About that record. In 2007, a report by the Bureau of Justice Statistics (BJS) found that the CCA facility in Torrance, New Mexico had one of the highest levels of sexual victimization of any prison in the country. In 2009, the state of Hawaii withdrew all 168 of its female inmates from the Otter Creek Correctional Center in Kentucky, another CCA-run facility, because of charges of sexual abuse by guards. Not long after, the state of Kentucky withdrew all its female prisoners from the facility also.

Losing inmates on the scale that occurred at Otter Creek is no different than a private company losing a major account. I imagine the amount of money the CCA has paid out in settlements to many of the women who have since sued the company should also be of concern to shareholders. Even if you make the bold assumption that majority of people who buy stock in a company that runs prisons for profit do not do so for humanitarian reasons, you'd imagine they'd still want to know how these cumulative incidents of sexual assault affect their bottom line.

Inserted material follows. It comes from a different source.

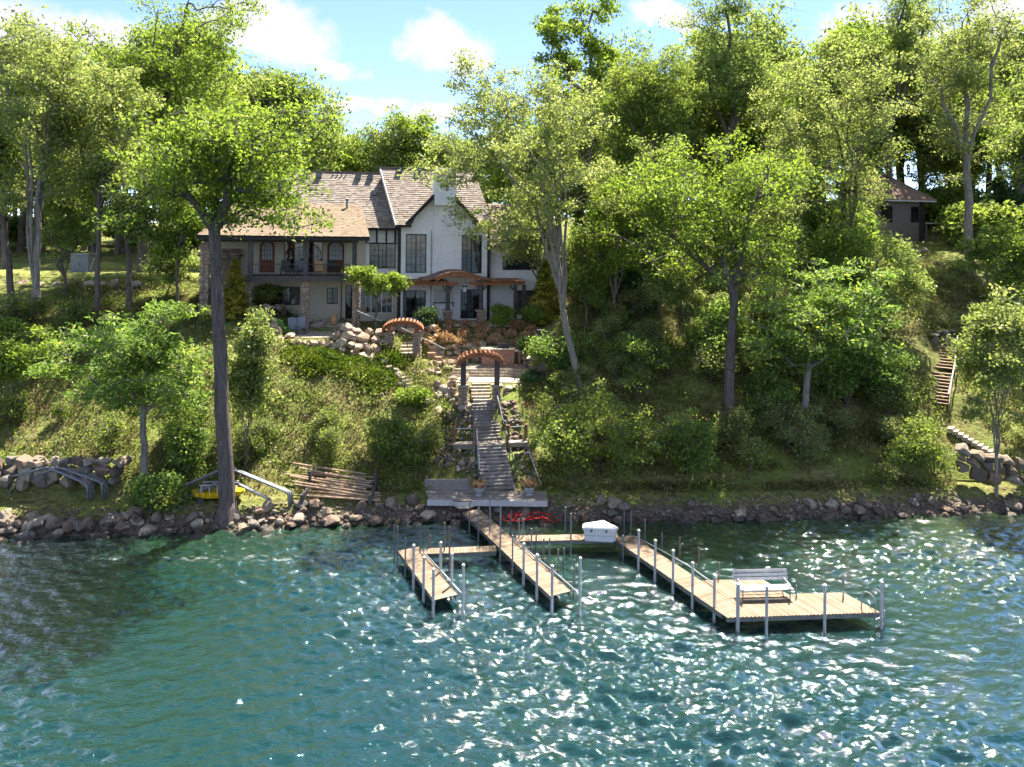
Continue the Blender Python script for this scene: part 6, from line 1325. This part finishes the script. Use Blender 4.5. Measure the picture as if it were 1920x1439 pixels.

Shareholders should also want to be kept in the loop about the lawsuit filed last October by the ACLU of Texas seeking class action damages on behalf of three immigrant women who (along with numerous others) have made allegations of sexual assault at the T Don Hutto Family Residential Center, another CCA facility. According to Mark Whitburn, a senior staff attorney for the ACLU, one of the reasons they brought the case as a class action was because the CCA was contractually bound to adhere to the policy of transporting women to the facility with same-sex guards, yet this policy was violated by numerous individuals employed by the company. One would think that a company that prides itself on having
taken a "leadership position on eliminating prisoner sexual abuse" would insist on its staff adhering to such a simple assault prevention policy.

The shareholders may not be too finicky about the CCA's actual record on protecting inmates from being raped or sexually violated: Friedmann told me if he sold his 191 shares today, they would be worth around $4,750. That's over $24 per share. He intends to hold on to his shares for the time being, so that he can continue to introduce resolutions he believes will make the CCA a better company. However much of a thorn he may be in the CCA's side, his fellow shareholders may ultimately be indebted to him.